| Comparative Disability and Mental Health Law

Course Information

  • 2022-23
  • 5-Year B.A., LL.B. (Hons.), LL.M.
  • IV, V
  • Jul 2022
  • Elective Course

The course offers an intensive examination of questions that arise in addressing legal issues  pertaining to disability and mental health. For instance, is it valid for a worker who becomes  disabled to claim that the employer should change the regular workplace set up or rules, to  accommodate his or her requirements? Will it amount to discrimination on the basis of  disability, if the employer refuses to do so? Conversely, will it be an unfair burden on the  employer and thereby, result in an inefficient outcome, if the law requires the employer to do  so? To consider another question, why should mental illness be a ground for divorce? Instead  of enabling the other spouse to dissolve the marriage, should the law not make him/her  responsible for taking care of the disabled spouse? Or, how do we reason about claims by  severely disabled people or their care-givers, that the law should allow their lives to be ended?

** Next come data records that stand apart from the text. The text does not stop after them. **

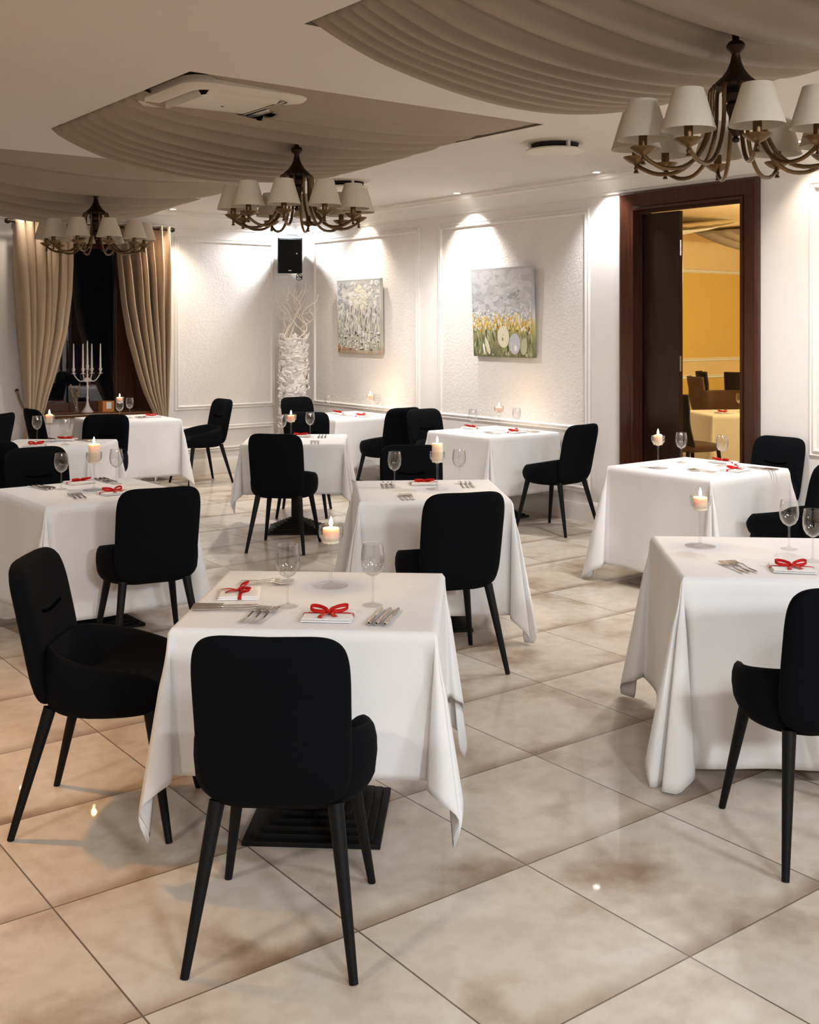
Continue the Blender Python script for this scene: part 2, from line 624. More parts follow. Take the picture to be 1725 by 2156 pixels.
# long wall with the doorway
DB0, DB1, DZ = 5.026, 6.045, 2.565
mb = wall_mesh([BMIN, DB0 - .02, DB1 + .02, BW + WT], [0, DZ + .02, ZC + .3], [(DB0 - .02, DB1 + .02, 0, DZ + .02)],
               lambda p, q, d: P(AW + d, p, q), WT)
struct(mb.build('wall_right', [M_WALL], smooth=False))
# window wall
WA0, WA1, WZ0, WZ1 = 3.80, 5.04, 0.715, 2.62
mb = wall_mesh([AMIN - WT, WA0, WA1, AW + WT], [0, WZ0, WZ1, ZC + .3], [(WA0, WA1, WZ0, WZ1)],
               lambda p, q, d: P(p, BW + d, q), 0.58)
struct(mb.build('wall_back', M_WALL, smooth=False))
mb = MB().box(P(AMIN - .08, (BMIN + BW) / 2, 1.5), (.16, BW - BMIN, 3.0), R3)
struct(mb.build('wall_left', M_WALL, smooth=False))
mb = MB().box(P((AMIN + AW) / 2, BMIN - .08, 1.5), (AW - AMIN, .16, 3.0), R3)
struct(mb.build('wall_front', M_WALL, smooth=False))

# cornice along both walls
CORN = [(0, 2.715), (.014, 2.715), (.016, 2.735), (.026, 2.742), (.036, 2.77), (.075, 2.825), (.10, 2.838), (.102, 2.858), (.118, 2.862), (.12, ZC), (0, ZC)]
o = MB().prism(CORN, lambda p: P(AW - p[0], BMIN, p[1]), lambda p: P(AW - p[0], BW - p[0], p[1])).build('cornice_right', M_TRIM, angle=25)
struct(o)
o = MB().prism(CORN, lambda p: P(AMIN, BW - p[0], p[1]), lambda p: P(AW - p[0], BW - p[0], p[1])).build('cornice_back', M_TRIM, angle=25)
struct(o)
BASE = [(0, 0), (.022, 0), (.022, .14), (.016, .155), (.008, .17), (0, .175)]
for b0, b1 in ((BMIN, DB0 - .15), (DB1 + .15, BW - .02)):
    struct(MB().prism(BASE, lambda p: P(AW - p[0], b0, p[1]), lambda p: P(AW - p[0], b1, p[1])).build('baseboard_right', M_TRIM, angle=25))
struct(MB().prism(BASE, lambda p: P(AMIN, BW - p[0], p[1]), lambda p: P(AW - .02, BW - p[0], p[1])).build('baseboard_back', M_TRIM, angle=25))

MOULD = [(0, 0), (.004, .012), (.012, .018), (.020, .010), (.030, .010), (.036, .022), (.044, .024), (.050, .016), (.055, 0)]


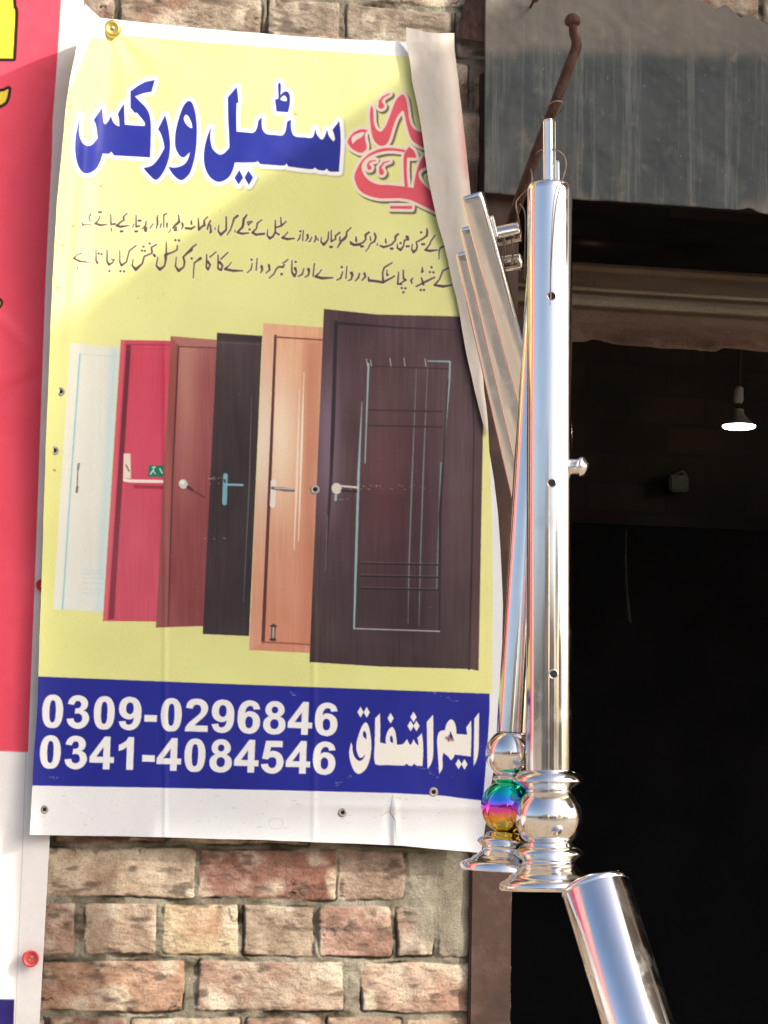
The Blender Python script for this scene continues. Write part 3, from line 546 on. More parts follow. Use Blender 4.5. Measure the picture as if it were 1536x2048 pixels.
# grime, scuffs, scratches of the sheet itself
for (xa, ya, xb, yb, n, spread) in ((580, 1385, 590, 1392, 8, 3), (665, 1572, 700, 1552, 14, 3), (865, 1385, 915, 1405, 12, 3), (830, 1530, 880, 1560, 9, 3), (95, 1552, 115, 1557, 8, 2), (840, 1560, 960, 1500, 8, 20)):
    for _ in range(n):
        t = random.random(); x = xa+(xb-xa)*t+random.uniform(-spread, spread); y = ya+(yb-ya)*t+random.uniform(-spread, spread)
        cv.line([(x, y), (x+random.uniform(1, 6), y+random.uniform(-2, 2))], 1.0, (190, 188, 200), alpha=0.55)
cv.line([(785, 1592), (780, 1625), (790, 1640), (793, 1684)], [1.2, 2, 1.8, 1.5], (150, 130, 124), alpha=0.8); cv.line([(762, 1632), (778, 1622)], 1.6, (176, 166, 158), alpha=0.7)
for _ in range(60):
    x = random.uniform(80, 900); y = random.uniform(1590, 1672); cv.line([(x, y), (x+random.uniform(1, 10), y+random.uniform(-2, 2))], random.uniform(0.8, 2), (188, 180, 172), alpha=0.45)
for k in range(9):
    a = k/9*6.283; cv.line([(552+14*math.cos(a), 1647+11*math.sin(a)), (552+14*math.cos(a+.5), 1647+11*math.sin(a+.5))], 1.3, (182, 174, 168), alpha=0.6)
for _ in range(140):
    x = random.uniform(110, 970); y = random.uniform(120, 1345); cv.line([(x, y), (x+random.uniform(0.5, 3), y+random.uniform(-2, 2))], random.uniform(0.8, 1.8), (150, 130, 90), alpha=random.uniform(0.1, 0.45))
for x, y in ((145, 452), (124, 490), (115, 575), (200, 372), (137, 214), (108, 940), (590, 228)): cv.line([(x, y), (x+2, y+1)], 4, (170, 128, 60), soft=2, alpha=0.85)
cv.c += (fbm(cv.X, cv.Y, 180, 61, 4)*7)[..., None]
sheen_fade = (np.isin(cv.lab, (5, 6, 7, 8, 9, 10))*(0.045+0.13*np.clip(fbm(cv.X, cv.Y*0.6, 150, 63, 4), -0.5, 0.6)))[..., None]
cv.c = cv.c*(1-sheen_fade)+np.array([214, 204, 196])*sheen_fade  # pale glossy sheen and wear blended into the door colours

# ------------------------------------------------------------------ yellow banner mesh
ip = lambda x, xs, ys: np.interp(x, xs, ys)
LY = [0, 40, 110, 160, 220, 400, 560, 680, 900, 1200, 1400, 1550, 1640, 1700]; LX = [172, 163, 150, 139, 131, 115, 105, 100, 91, 82, 75, 66, 61, 58]
RY = [60, 98, 163, 235, 317, 374, 500, 650, 780, 815, 845, 870, 903, 960, 1027, 1100, 1210, 1300, 1450, 1500, 1600, 1710]
RX = [908, 909, 917, 925, 934, 940, 950, 960, 968, 973, 976, 977, 978.5, 988, 996, 1001, 1006, 1004, 997, 993, 978, 962]
def D_banner(x, y):
    xr = ip(y, [40, 130, 300, 450, 600, 720, 900], [196, 186, 172, 160, 146, 128, 112])
    wn = smooth01((y-20)/60)*smooth01((820-y)/260)
    d = 0.0075*np.exp(-((x-xr)/17.0)**2)*wn
    dx, dy = x-224, y-58; r = np.hypot(dx, dy); an = np.arctan2(dy, dx)
    d = d + 0.0016*np.cos(an*9+1)*np.exp(-r/150.)*smooth01(r/90)
    dx, dy = x-607, y-94; r = np.hypot(dx, dy); an = np.arctan2(dy, dx)
    d = d + 0.0005*np.cos(an*6)*np.exp(-r/90.)*smooth01(r/60)
    d = d + 0.0050*fbm(x, y*0.55, 300, 71, 3) + 0.0017*fbm(x+0.5*y, y*0.4, 90, 77, 3) + 0.0034*(0.5-np.abs(fbm(x*0.8+0.6*y, y*0.5-0.35*x, 170, 79, 2)))**2*smooth01((1000-y)/400) + 0.0026*(0.5-np.abs(fbm(x*0.7-0.3*y, y*0.8, 210, 83, 2)))**2
    d = d + 0.0012*np.sin((x*0.6+y)*0.018)*smooth01((700-y)/300)
    d = d + 0.0010*np.exp(-((x-330)/5.)**2)*smooth01((y-640)/80) + 0.0010*np.exp(-((x-628)/6.)**2)*smooth01((y-1000)/80)
    d = d + 0.0022*np.exp(-((x-790)/7.)**2)*smooth01((y-1585)/30) - 0.0016*np.exp(-((x-776)/9.)**2)*smooth01((y-1600)/30)
    d = d + 0.0016*np.exp(-((y-(1598+0.02*x))/9.)**2)*smooth01((x-500)/300)
    d = d + 0.014*np.clip((x-925)/60, 0, 1)**2*smooth01((y-1480)/120)
    d = d + 0.010*np.exp(-((y-20)/40.)**2)*np.exp(-((x-165)/30.)**2)
    le = ip(y, LY, LX); k = np.exp(-np.maximum(x-le, 0)/34.0)
    d = d + ip(y, [0, 60, 250, 700, 1100, 1500, 1700], [0.058, 0.062, 0.055, 0.030, 0.012, 0.006, 0.012])*k
    return -0.036 - d
NU, NV = 700, 1290
u = np.linspace(0, 1, NU)[None, :]; v = np.linspace(0, 1, NV)[:, None]
TX = [0, 0.02, 0.05, 0.11, 0.32, 0.58, 0.85, 1.0]; TY = [8, 20, 36, 40, 57, 73, 83, 88]
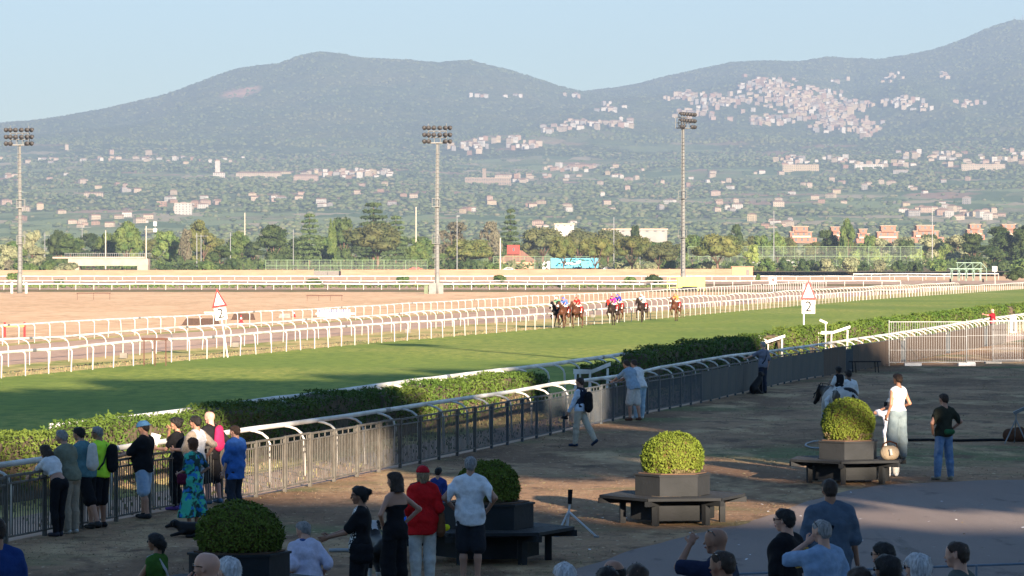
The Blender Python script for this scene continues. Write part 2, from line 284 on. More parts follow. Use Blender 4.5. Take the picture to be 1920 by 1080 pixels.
# land cover kept as a real attribute: 0 woodland .. 1 open field; second channel bare earth
field = np.clip((fbm(Xg / 260, Dg / 420, 4, 31) - .50) * 9, 0, 1) * (1 - bumpy)
field = np.maximum(field, np.clip((fbm(Xg / 700 + 3, Dg / 500, 2, 37) - .53) * 14, 0, 1) * np.clip((7800 - Dg) / 800, 0, 1))
Yp = HY - (Hg - EYE) * F / Dg
bare = np.clip(1.3 - ((U - 452) / 38) ** 2 * 1.0 - (((Yp - 178) + (U - 452) * .16) / 10) ** 2, 0, 1) * (Dg > 9500) * (Dg < 13600)
bare = np.maximum(bare, np.clip((fbm(Xg / 150 + 7, Dg / 260, 3, 41) - .66) * 12, 0, .8) * (1 - bumpy))
cut = fbm(Xg / 500, Dg / 200, 3, 51)
def land_material():
    m = bpy.data.materials.new('wooded_hills'); m.use_nodes = True; t = m.node_tree; N = t.nodes; L = t.links; b = N['Principled BSDF']
    b.inputs['Roughness'].default_value = 1; b.inputs['Specular IOR Level'].default_value = .05
    at = N.new('ShaderNodeAttribute'); at.attribute_name = 'cover'; sp = N.new('ShaderNodeSeparateColor'); L.new(at.outputs['Color'], sp.inputs[0])
    tc = N.new('ShaderNodeTexCoord')
    def mix(fac, a, c):
        x = N.new('ShaderNodeMix'); x.data_type = 'RGBA'; L.new(fac, x.inputs[0])
        for i, v in ((6, a), (7, c)):
            if isinstance(v, tuple): x.inputs[i].default_value = (*v, 1)
            else: L.new(v, x.inputs[i])
        return x.outputs[2]
    def noise(s, lo, hi):
        n = N.new('ShaderNodeTexNoise'); n.inputs['Scale'].default_value = s; n.inputs['Detail'].default_value = 5; L.new(tc.outputs['Object'], n.inputs['Vector'])
        r = N.new('ShaderNodeMapRange'); r.inputs[1].default_value = lo; r.inputs[2].default_value = hi; L.new(n.outputs[0], r.inputs[0]); return r.outputs[0]
    wood = mix(noise(.02, .35, .65), (.065, .095, .036), (.125, .15, .058)); wood = mix(noise(.0025, .45, .65), wood, (.13, .14, .055))
    wood = mix(noise(.09, .45, .7), wood, (.032, .052, .022))
    fld = mix(noise(.004, .45, .6), (.20, .24, .095), (.30, .27, .15)); fld = mix(noise(.03, .45, .7), fld, (.15, .18, .07))
    vo = N.new('ShaderNodeTexVoronoi'); vo.inputs['Scale'].default_value = .0085; vo.inputs['Randomness'].default_value = .9; mp = N.new('ShaderNodeMapping'); mp.inputs['Scale'].default_value = (1.3, .6, 1); mp.inputs['Rotation'].default_value = (0, 0, .4); L.new(tc.outputs['Object'], mp.inputs[0]); L.new(mp.outputs[0], vo.inputs['Vector'])
    vs = N.new('ShaderNodeSeparateColor'); L.new(vo.outputs['Color'], vs.inputs[0]); r1 = N.new('ShaderNodeMapRange'); r1.inputs[1].default_value = .45; r1.inputs[2].default_value = .55; L.new(vs.outputs[0], r1.inputs[0])
    r2 = N.new('ShaderNodeMapRange'); r2.inputs[1].default_value = .68; r2.inputs[2].default_value = .72; L.new(vs.outputs[1], r2.inputs[0]); r3 = N.new('ShaderNodeMapRange'); r3.inputs[1].default_value = .70; r3.inputs[2].default_value = .74; L.new(vs.outputs[2], r3.inputs[0])
    fld = mix(r1.outputs[0], fld, (.24, .29, .12)); fld = mix(r2.outputs[0], fld, (.42, .35, .21)); fld = mix(r3.outputs[0], fld, (.12, .17, .065))
    c = mix(sp.outputs[0], wood, fld); c = mix(sp.outputs[1], c, (.42, .25, .17)); L.new(c, b.inputs['Base Color']); return m
tm = mesh_data('hills', np.stack([Xg, Dg, Hc], -1).reshape(-1, 3), Ft, land_material(), smooth=True)
ca = tm.color_attributes.new('cover', 'FLOAT_COLOR', 'POINT')
ca.data.foreach_set('color', np.stack([field, bare, cut, np.ones_like(cut)], -1).astype(np.float32).ravel())
hills = link(bpy.data.objects.new('hills', tm)); tag(hills, kind='structure')
def on_hill(x, y, D0=1700, D1=15000):
    """first point of the hills seen at pixel x, y"""
    d = np.linspace(D0, D1, 1400); h = terr(np.full_like(d, x), d); yy = HY - (h - EYE) * F / d
    k = np.argmax(yy <= y)
    if yy[k] > y: return None
    return ((x - CX) * d[k] / F, d[k], h[k])

# ---- haze ------------------------------------------------------------------------
hm = bpy.data.materials.new('haze'); hm.use_nodes = True; t = hm.node_tree; t.nodes.remove(t.nodes['Principled BSDF'])
pv = t.nodes.new('ShaderNodeVolumePrincipled'); pv.inputs['Color'].default_value = (.325, .44, .63, 1); pv.inputs['Density'].default_value = HAZE; pv.inputs['Anisotropy'].default_value = 0.0
t.links.new(pv.outputs[0], t.nodes['Material Output'].inputs['Volume'])
hb = MB().box((0, 8300, 648), (9000, 17400, 1304)).build('haze', hm); tag(hb, kind='stuff')
# ---- smooth solids: tapered capsules blended in a distance field, meshed by surface nets ----
def surfnet(Fd, org, h):
    ins = Fd < 0; nx, ny, nz = Fd.shape
    acc = np.zeros((nx - 1, ny - 1, nz - 1, 3), np.float32); cnt = np.zeros((nx - 1, ny - 1, nz - 1), np.float32)
    base = np.stack(np.meshgrid(np.arange(nx - 1), np.arange(ny - 1), np.arange(nz - 1), indexing='ij'), -1).astype(np.float32)
    sl = lambda o: tuple(slice(a, n - 1 + a) for a, n in zip(o, Fd.shape))
    for ax in range(3):
        for o1 in (0, 1):
            for o2 in (0, 1):
                a = [o1, o2]; a.insert(ax, 0); b = [o1, o2]; b.insert(ax, 1)
                fa, fb = Fd[sl(a)], Fd[sl(b)]; c = (fa < 0) != (fb < 0)
                t = np.where(c, fa / np.where(c, fa - fb, 1), 0); cf = c.astype(np.float32)
                for k in range(3): acc[..., k] += cf * (a[k] + (t if k == ax else 0))
                cnt += cf
    act = cnt > 0; vid = np.full(act.shape, -1, np.int64); vid[act] = np.arange(act.sum())
    V = (base[act] + acc[act] / cnt[act][:, None]) * h + org
    Q = []
    for ax in range(3):
        a = ins[sl([0, 0, 0])]; o = [0, 0, 0]; o[ax] = 1; b = ins[sl(o)]
        c = a != b; I = np.argwhere(c); u, v = [(1, 2), (2, 0), (0, 1)][ax]
        I = I[(I[:, u] > 0) & (I[:, v] > 0)]
        if not len(I): continue
        def g_(du, dv):
            J = I.copy(); J[:, u] -= du; J[:, v] -= dv; return vid[J[:, 0], J[:, 1], J[:, 2]]
        q = np.stack([g_(1, 1), g_(0, 1), g_(0, 0), g_(1, 0)], 1); fl = ~a[I[:, 0], I[:, 1], I[:, 2]]
        q[fl] = q[fl][:, ::-1]; Q.append(q)
    return V, np.concatenate(Q)
def C(a, b, ra, rb=None, n=None, k=1.0, e=.02): return (np.array(a, float), np.array(b, float), ra, ra if rb is None else rb, n, k, e)
class Field:
    """prims: C(a, b, ra, rb, flat axis n, flat factor k, blend e)"""
    def __init__(s, prims, h, pad=.05, cuts=None, wob=0.0, blend=None):
        lo = np.min([np.minimum(p[0], p[1]) - max(p[2], p[3]) for p in prims], 0) - pad; hi = np.max([np.maximum(p[0], p[1]) + max(p[2], p[3]) for p in prims], 0) + pad
        n = np.ceil((hi - lo) / h).astype(int) + 1; s.o = lo; s.h = h; s.n = n; s.F = np.full(n, .5, np.float32)
        s.add(prims)
    def grid(s, i0=None, i1=None):
        i0 = np.zeros(3, int) if i0 is None else i0; i1 = s.n if i1 is None else i1
        return np.meshgrid(*[s.o[k] + s.h * np.arange(i0[k], i1[k], dtype=np.float32) for k in range(3)], indexing='ij')
    def add(s, prims):
        for a, b, ra, rb, n, k, e in prims:
            m = max(ra, rb) + max(e, .01) + 2 * s.h
            i0 = np.clip(np.floor((np.minimum(a, b) - m - s.o) / s.h).astype(int), 0, s.n - 1); i1 = np.clip(np.ceil((np.maximum(a, b) + m - s.o) / s.h).astype(int) + 1, 1, s.n)
            if np.any(i1 <= i0): continue
            X, Y, Z = s.grid(i0, i1); P = np.stack([X - a[0], Y - a[1], Z - a[2]], -1); ba = b - a
            if n is not None and k != 1:
                n = np.array(n, float); n = n / np.linalg.norm(n); P = P + (k - 1) * (P @ n)[..., None] * n; ba = ba + (k - 1) * (ba @ n) * n
            L = ba @ ba; t = np.clip((P @ ba) / L, 0, 1) if L > 1e-10 else np.zeros(P.shape[:-1])
            d = np.linalg.norm(P - t[..., None] * ba, axis=-1) - (ra + (rb - ra) * t)
            if k > 1: d = d / (1 + (k - 1) * .5)
            S = s.F[i0[0]:i1[0], i0[1]:i1[1], i0[2]:i1[2]]; hh = np.clip(.5 + .5 * (S - d) / e, 0, 1)
            S[...] = S * (1 - hh) + d * hh - e * hh * (1 - hh)
        return s
    def cut(s, fn):
        s.F = np.maximum(s.F, fn(*s.grid()).astype(np.float32)); return s
    def wobble(s, amp, f=22):
        X, Y, Z = s.grid(); s.F += (amp * (np.sin(f * X + 9 * Z) * np.sin(f * .8 * Y + 1 + 6 * Z) + .6 * np.sin(f * 1.7 * Z + 11 * X) * np.sin(f * Y))).astype(np.float32); return s
    def mesh(s):
        s.F[0] = s.F[-1] = .1; s.F[:, 0] = s.F[:, -1] = .1; s.F[:, :, 0] = s.F[:, :, -1] = .1
        return surfnet(s.F, s.o, s.h)
def solid(name, fld, mats, parent, matfn=None):
    V, Q = fld.mesh(); mi = None
    if matfn is not None: mi = matfn(V[Q].mean(1)).astype(np.int32)
    return mobj(name, V, Q, mats, parent, mi, True)

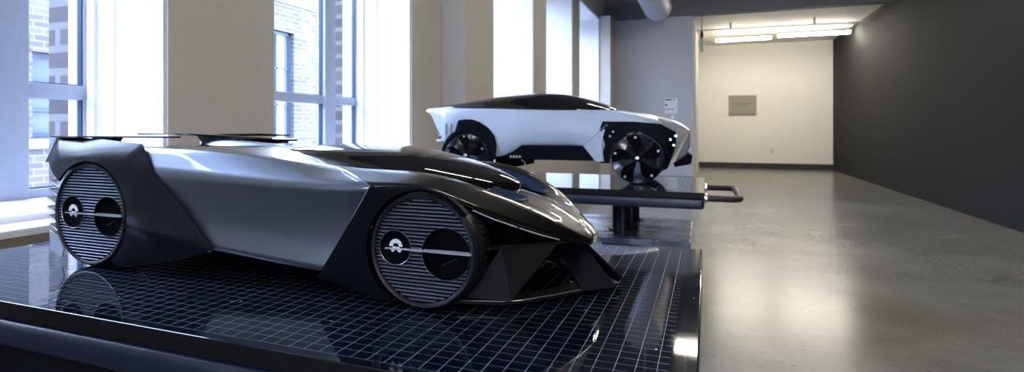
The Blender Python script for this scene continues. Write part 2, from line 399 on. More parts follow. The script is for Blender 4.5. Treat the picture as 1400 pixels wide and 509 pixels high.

Disability and mental health law is not a clearly defined area of study or practice, but is largely  made out of building blocks collected from the fields of constitutional law, criminal law,  family law and labour law. As a result, every disability or mental health specific question  covered in this course will be examined with reference to foundational legal themes such as  legal personhood, culpability, capacity to consent, grounds for divorce, the operation of non

discrimination laws and so on. In addition to this grounding in foundational legal concepts,  the course will offer detailed examination of legal issues which are new to disability  jurisprudence in the Global South, such as “reasonable accommodation”, “supported decision  making” and “advanced directives”, among others. Given that many legal ideas, arguments  and concepts frequently used in this area of law are still evolving and have assumed different  shapes in different jurisdictions, the course will be entirely comparative in nature. Different  aspects of the questions covered in the course, will be studied by examining how they are dealt  with across jurisdictions. We will mainly use material from common law jurisdictions, namely,  the US, Canada, the UK, and India.